The Roosevelt Island Daily News
The Roosevelt Island Daily News
Before his time with RIOC, Mr. Haynes served as Chief Operating Officer at the Housing Authority of DeKalb County in Georgia, where he oversaw all agency operations, strategic and operational initiatives, and the executive management team.
Shelton J. Haynes’s RIOC Resume
Throughout his tenure on Roosevelt Island, Haynes has boosted of his work at the DeKalb Housing Authority in Georgia. He had a ton of responsibility and lots of success, he says. But in the fact-based world where you and I live, not a word of it can be verified. Quite the contrary.

Investigations showed no record of Haynes ever being the Housing Authority COO. Federal tax documents did not include him as a key executive during any of the years he worked there. In fact, there is no record of the Housing Authority having a COO position at all.
What we do know is that Haynes headed a housing voucher program there and that, in his final year, a federal investigation found nearly $1 million in misappropriated funds. Rather than the successes he claimed, there were massive systemic failures.
But Haynes left Georgia for New York and RIOC before the report was released. An informant who led The Daily to this information says he fled.
But what does his resume say? Well, most of it was redacted – blacked out – when supplied by RIOC in response to a FOIL request. But what may be a resume miscue includes skimpy details about Haynes’s time at the DeKalb County Housing Authority.
Note: the redacted resume will be attached below.
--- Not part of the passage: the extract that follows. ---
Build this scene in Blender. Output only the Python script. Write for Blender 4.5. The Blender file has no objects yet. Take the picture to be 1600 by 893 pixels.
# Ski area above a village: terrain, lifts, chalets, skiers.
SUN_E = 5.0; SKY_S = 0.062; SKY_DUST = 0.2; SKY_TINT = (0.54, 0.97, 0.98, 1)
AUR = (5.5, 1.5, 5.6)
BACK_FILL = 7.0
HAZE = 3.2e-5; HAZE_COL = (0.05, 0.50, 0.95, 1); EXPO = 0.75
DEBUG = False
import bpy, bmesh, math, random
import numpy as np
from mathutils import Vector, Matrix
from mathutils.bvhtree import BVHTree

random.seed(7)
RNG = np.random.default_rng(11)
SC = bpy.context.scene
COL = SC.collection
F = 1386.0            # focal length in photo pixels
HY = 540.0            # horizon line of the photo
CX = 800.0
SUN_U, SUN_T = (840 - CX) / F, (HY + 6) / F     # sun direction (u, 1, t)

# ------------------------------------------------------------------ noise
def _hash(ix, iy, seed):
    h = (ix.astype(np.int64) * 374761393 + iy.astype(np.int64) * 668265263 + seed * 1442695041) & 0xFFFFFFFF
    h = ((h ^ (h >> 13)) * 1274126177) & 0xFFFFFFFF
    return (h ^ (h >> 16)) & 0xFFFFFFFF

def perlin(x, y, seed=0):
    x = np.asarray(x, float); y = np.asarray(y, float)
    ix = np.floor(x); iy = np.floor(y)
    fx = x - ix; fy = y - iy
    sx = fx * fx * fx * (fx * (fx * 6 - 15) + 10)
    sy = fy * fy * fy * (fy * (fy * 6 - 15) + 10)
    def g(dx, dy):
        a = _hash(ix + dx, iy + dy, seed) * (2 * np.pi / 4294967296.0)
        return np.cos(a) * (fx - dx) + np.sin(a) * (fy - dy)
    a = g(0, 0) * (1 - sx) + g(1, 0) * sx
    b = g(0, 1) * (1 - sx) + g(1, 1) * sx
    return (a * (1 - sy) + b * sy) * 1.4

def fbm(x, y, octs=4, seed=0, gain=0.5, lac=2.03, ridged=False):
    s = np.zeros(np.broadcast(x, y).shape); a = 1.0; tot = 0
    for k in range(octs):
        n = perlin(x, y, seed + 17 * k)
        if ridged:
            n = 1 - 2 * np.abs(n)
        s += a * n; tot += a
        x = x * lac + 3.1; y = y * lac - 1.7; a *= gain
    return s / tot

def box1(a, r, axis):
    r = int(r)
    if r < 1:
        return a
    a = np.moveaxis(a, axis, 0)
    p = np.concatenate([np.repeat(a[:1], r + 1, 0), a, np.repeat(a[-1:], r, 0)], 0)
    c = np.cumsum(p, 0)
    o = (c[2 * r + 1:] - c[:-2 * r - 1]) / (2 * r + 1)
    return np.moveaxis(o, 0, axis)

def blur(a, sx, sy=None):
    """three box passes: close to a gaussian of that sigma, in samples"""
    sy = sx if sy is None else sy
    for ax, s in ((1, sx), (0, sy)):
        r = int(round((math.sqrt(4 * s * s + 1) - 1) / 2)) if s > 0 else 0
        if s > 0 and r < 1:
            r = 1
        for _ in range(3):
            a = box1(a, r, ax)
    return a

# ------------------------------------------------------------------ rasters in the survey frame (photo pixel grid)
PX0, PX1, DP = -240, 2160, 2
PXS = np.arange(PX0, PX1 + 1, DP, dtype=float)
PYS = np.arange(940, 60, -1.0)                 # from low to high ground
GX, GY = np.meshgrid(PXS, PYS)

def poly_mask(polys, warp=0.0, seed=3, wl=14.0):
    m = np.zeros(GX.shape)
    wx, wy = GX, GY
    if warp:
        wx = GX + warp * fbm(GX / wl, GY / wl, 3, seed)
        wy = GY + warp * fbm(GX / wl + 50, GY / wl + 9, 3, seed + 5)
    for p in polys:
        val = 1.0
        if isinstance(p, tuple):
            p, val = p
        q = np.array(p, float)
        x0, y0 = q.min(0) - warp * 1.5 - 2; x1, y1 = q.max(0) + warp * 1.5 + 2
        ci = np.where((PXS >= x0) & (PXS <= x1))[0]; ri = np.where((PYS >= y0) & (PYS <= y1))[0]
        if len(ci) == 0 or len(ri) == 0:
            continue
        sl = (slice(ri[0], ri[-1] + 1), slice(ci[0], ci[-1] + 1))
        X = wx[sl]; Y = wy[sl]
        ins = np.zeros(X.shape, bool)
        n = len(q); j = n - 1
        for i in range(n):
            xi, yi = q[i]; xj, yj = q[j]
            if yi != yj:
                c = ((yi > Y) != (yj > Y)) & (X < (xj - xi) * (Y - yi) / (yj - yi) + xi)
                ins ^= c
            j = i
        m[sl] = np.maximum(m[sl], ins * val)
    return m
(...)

But New Information Elevates Questions Far Beyond Any Resume Miscue
The redacted resume shows Haynes starting out as Director of Operations at DeKalb in 2011 before becoming Chief Operating Officer a year later. Curiously, it shows him vacating that job in September 2015. But he does not arrive at RIOC for over six months. There is no explanation for the gap in employment.
That’s strange for a professional with his claimed successful experiences, but what’s even stranger is new information turning up in his LinkedIn profile online. According to those records, provided by Haynes himself, he never worked for the DeKalb County Housing Authority at all.
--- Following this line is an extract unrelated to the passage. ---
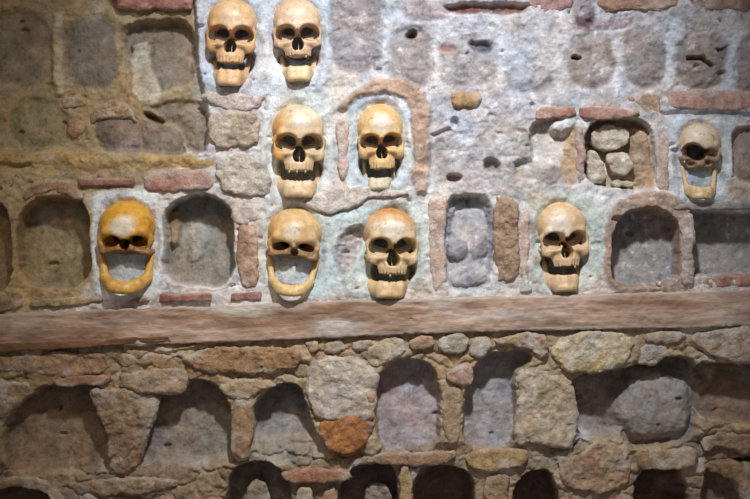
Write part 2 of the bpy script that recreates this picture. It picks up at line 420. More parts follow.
# stains and patches
rs = np.random.RandomState(5)
STAIN = [(170, 142, 136), (196, 194, 194), (176, 156, 130), (140, 126, 118), (204, 204, 208), (158, 128, 112)]
for k in range(240):
    cu, cv = rs.uniform(-10, 760), rs.uniform(-10, 510)
    if 298 < cv < 352: continue
    r = rs.uniform(3, 12)
    paint(disc(cu, cv, r * rs.uniform(.6, 1.7), r * rs.uniform(.5, 1)), STAIN[rs.randint(6)], 5, 0, rs.uniform(.15, .5))
for k in range(120):                                     # small chips and pock marks
    cu, cv = rs.uniform(-10, 760), rs.uniform(-10, 510)
    r = rs.uniform(1, 2.6)
    relief(disc(cu, cv, r * rs.uniform(.7, 2.4), r, 8), -rs.uniform(2, 6), 1.5, 0, None, add=True)

n_big = fbm2(GU, GV, 34, 4, 41); n_med = fbm2(GU, GV, 11, 4, 42); n_rdg = 1 - 2 * np.abs(fbm2(GU, GV, 15, 4, 43)); n_fine = fbm2(GU, GV, 3.2, 2, 44)
H += rough_amp * (2.0 * n_big + 1.8 * n_med + 1.2 * n_rdg * n_rdg + .5 * n_fine)
def worley(u, v, cell, seed):
    u = u / cell; v = v / cell
    iu, iv = np.floor(u).astype(np.int64), np.floor(v).astype(np.int64)
    f1 = np.full(u.shape, 9.); f2 = np.full(u.shape, 9.); cid = np.zeros(u.shape)
    z0 = np.zeros_like(iu)
    for a in (-1, 0, 1):
        for b in (-1, 0, 1):
            pu = iu + a + .5 + .42 * _hash(iu + a, iv + b, z0, seed); pv = iv + b + .5 + .42 * _hash(iu + a, iv + b, z0 + 1, seed)
            d = np.hypot(u - pu, v - pv); h = _hash(iu + a, iv + b, z0 + 2, seed)
            cid = np.where(d < f1, h, cid); f2 = np.minimum(f2, np.maximum(d, f1)); f1 = np.minimum(f1, d)
    return f1, f2, cid
f1, f2, cid = worley(wu * .8 + 5 * n_big, wv * 1.25 + 5 * n_med, 19, 61)
rub = (.3 + .7 * (GV > 345)) * sstep(.6, 1.0, rough_amp) * sstep(-.35, .25, fbm2(GU, GV, 55, 3, 62) + .25 * (GV > 345))
H += rub * (2.6 * sstep(0, .3, f2 - f1) - 1.8 + 1.6 * cid)
C = C * (1 + (.22 * cid * rub)[..., None])
t = fbm2(GU, GV, 13, 5, 51, .6)[..., None]; t2 = fbm2(GU, GV, 7, 4, 52, .65)[..., None]
C = C * (1 + .34 * t) ; C = C * (1 - .32 * sstep(.28, .5, t2)) + lin((214, 212, 212)) * (.3 - .24 * ((GV > 345) | (GU < 240)))[..., None] * sstep(.3, .55, -t2)
tw = fbm2(GU, GV, 26, 4, 53)
C[..., 0] *= 1 + .14 * tw; C[..., 2] *= 1 - .14 * tw

VV = np.stack([X(GU), -H * S, Z(GV)], -1).reshape(-1, 3)
nvy, nvx = GU.shape
ii = np.arange(nvy * nvx).reshape(nvy, nvx)
QQ = np.stack([ii[1:, :-1], ii[1:, 1:], ii[:-1, 1:], ii[:-1, :-1]], -1).reshape(-1, 4)
RQ = REG[:-1, :-1].reshape(-1)
CC = C.reshape(-1, 3)
def piece(name, rid, parent=None):
    q = QQ[RQ == rid]
    if len(q) == 0: return None
    used, inv = np.unique(q, return_inverse=True)
    return mesh_np(name, VV[used], inv.reshape(-1, 4), CC[used], M_wall, parent)
wall = piece('wall_back', 0)
tag(wall, 'old stone and mortar tower wall with rows of niches', 'wall', kind='structure')
for i, lab in NICHE.items():
    o = piece('niche', i, wall); o['label'] = lab; o['kind'] = 'structure'
for i, lab in PL.items():
    o = piece('plaster_bed', i, wall); o['label'] = lab; o['kind'] = 'structure'

# ------------------------------------------------------------------ stones, bricks, beam
def solid(name, poly, front, back, mat, cols, seed, rnd=4, amp=2.2, warp=2.0, tilt=(0, 0), h=1.0, ch=1, bow=0, pale=.25, facets=7, gs=1.0):
    poly = chaikin(poly, ch)
    shrink = .9 if facets else 0
    pad = 6
    lo = poly.min(0) - pad; hi = poly.max(0) + pad
    c0 = poly.mean(0)
    tu = abs(tilt[0]) * (hi[0] - lo[0]) / 2 + abs(tilt[1]) * (hi[1] - lo[1]) / 2 + bow
    u = np.arange(lo[0], hi[0] + h, h); v = np.arange(lo[1], hi[1] + h, h); w = np.arange(back - 5, front + tu + 6, h)
    U, V = np.meshgrid(u, v, indexing='ij')
    a = warp
    d2 = poly_sdf(U + a * fbm2(U, V, 14, 3, seed), V + a * fbm2(U, V, 14, 3, seed + 7), poly)
    f = front + tilt[0] * (U - c0[0]) + tilt[1] * (V - c0[1]) + bow * (1 - np.clip(1 + d2 / 25, 0, 1) ** 2)
    U3, V3, W3 = np.meshgrid(u, v, w, indexing='ij')
    q1 = d2[:, :, None] + rnd + shrink + 0 * W3
    q2 = np.maximum(W3 - f[:, :, None], back - W3) + rnd
    sd = np.minimum(np.maximum(q1, q2), 0) + np.sqrt(np.maximum(q1, 0) ** 2 + np.maximum(q2, 0) ** 2) - rnd
    sd = sd + amp * fbm3(U3, V3, W3, 13, 4, seed + 20, .55) + .35 * amp * np.abs(fbm3(U3, V3 * 1.6, W3, 8, 2, seed + 40))
    rr = np.random.RandomState(seed)
    for _ in range(facets):
        a_ = rr.uniform(0, 2 * math.pi); e_ = rr.uniform(.35, 1.15)
        nn = (math.cos(a_) * math.cos(e_), math.sin(a_) * math.cos(e_), math.sin(e_))
        sup = (poly[:, 0] * nn[0] + poly[:, 1] * nn[1]).max() + front * nn[2]
        sd = np.maximum(sd, U3 * nn[0] + V3 * nn[1] + W3 * nn[2] - sup + rr.uniform(.10, .26) * min(24, sup - (c0[0] * nn[0] + c0[1] * nn[1] + front * nn[2])) + 1.2 * vnoise(U3 / 9, V3 / 9, W3 / 9, seed + 3))
    sd = sd + .5 * amp * np.abs(fbm3(U3, V3, W3, 10, 3, seed + 90, .55)) + .9 * (gs > 1) * fbm3(U3 / 7, V3, W3, 3.5, 2, seed + 95)
    sd = sd + .28 * amp * fbm3(U3, V3, W3, 4.5, 2, seed + 50, .6)
    Vt, Q = surface_nets(sd, (u[0], v[0], w[0]), h)
    n = fbm3(Vt[:, 0] / gs, Vt[:, 1], Vt[:, 2], 16, 4, seed + 60, .6)[:, None]
    n2 = fbm3(Vt[:, 0] / gs, Vt[:, 1], Vt[:, 2], 8, 4, seed + 70, .65)[:, None]
    n3 = fbm3(Vt[:, 0] / gs, Vt[:, 1], Vt[:, 2], 22, 3, seed + 80)[:, None]
    m = sstep(-.35, .35, n)
    col = lin(cols[0]) * (1 - m) + lin(cols[1]) * m
    col = col * (1 + .5 * n2)
    pm = pale * sstep(.05, .4, n3)
    col = col * (1 - pm) + lin((208, 202, 196)) * pm
    de = poly_sdf(Vt[:, 0], Vt[:, 1], poly)[:, None]             # mortar smeared over the rim
    pm = pale * 1.8 * sstep(-5, 1, de + 7 * n3)
    pm = np.clip(pm, 0, .6)
    col = col * (1 - pm) + lin((184, 172, 160)) * pm
    # true position of the outline at this distance from the camera
    k = 1 - (front * .6) / D
    uu = 375 + (Vt[:, 0] - 375) * k; vv = 249.5 + (Vt[:, 1] - 249.5) * k
    W = np.stack([X(uu), -Vt[:, 2] * S, Z(vv)], -1)
    ctr = W.mean(0)
    o = mesh_np(name, W - ctr, Q[:, ::-1], col, mat)
    o.location = ctr
    return o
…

Instead, he spent the entire time plus the six month gap as Chief Operating Officer at the Affiliated Resources Group. That’s according to his current, active LinkedIn profile, although an earlier profile echoed what he told RIOC.
Which is the truth? And what’s with the contradictions, all Haynes generated?
Haynes Versus Spencer-EL in Perspective
After 17 years at RIOC in various positions under multiple CEO’s, Erica Spencer-EL was fired based on a resume miscue from more than 10 years ago. That’s according to a sworn statement in her lawsuit against Haynes specifically and others at RIOC. As CEO, Haynes was certainly part of that activity.
But although the justification for firing Spencer-EL appears weak, especially in light of her long tenure and whistleblower status, Haynes’s contradictory claims might be profound, depending on what the truth really is.
Did anyone go through Haynes’s resume with a fine-toothed comb as Tajuna Sharpe, Haynes’s personnel chief, did with Spencer-EL? Did RIOC’s superannuated board of directors arise from their naps long enough for even a cursory look?
During Spencer-EL’s time on Roosevelt Island, she accomplished some impressive things – multiple vibrant Fall for Arts Festivals; fun, inclusive Roosevelt Island Days; the Motorgate Art Gallery – while rubbing some co-workers as well as residents the wrong way at times. But none of that came into play.
Instead, there was the small, outdated resume miscue?
Why isn’t Haynes being held to the same standard?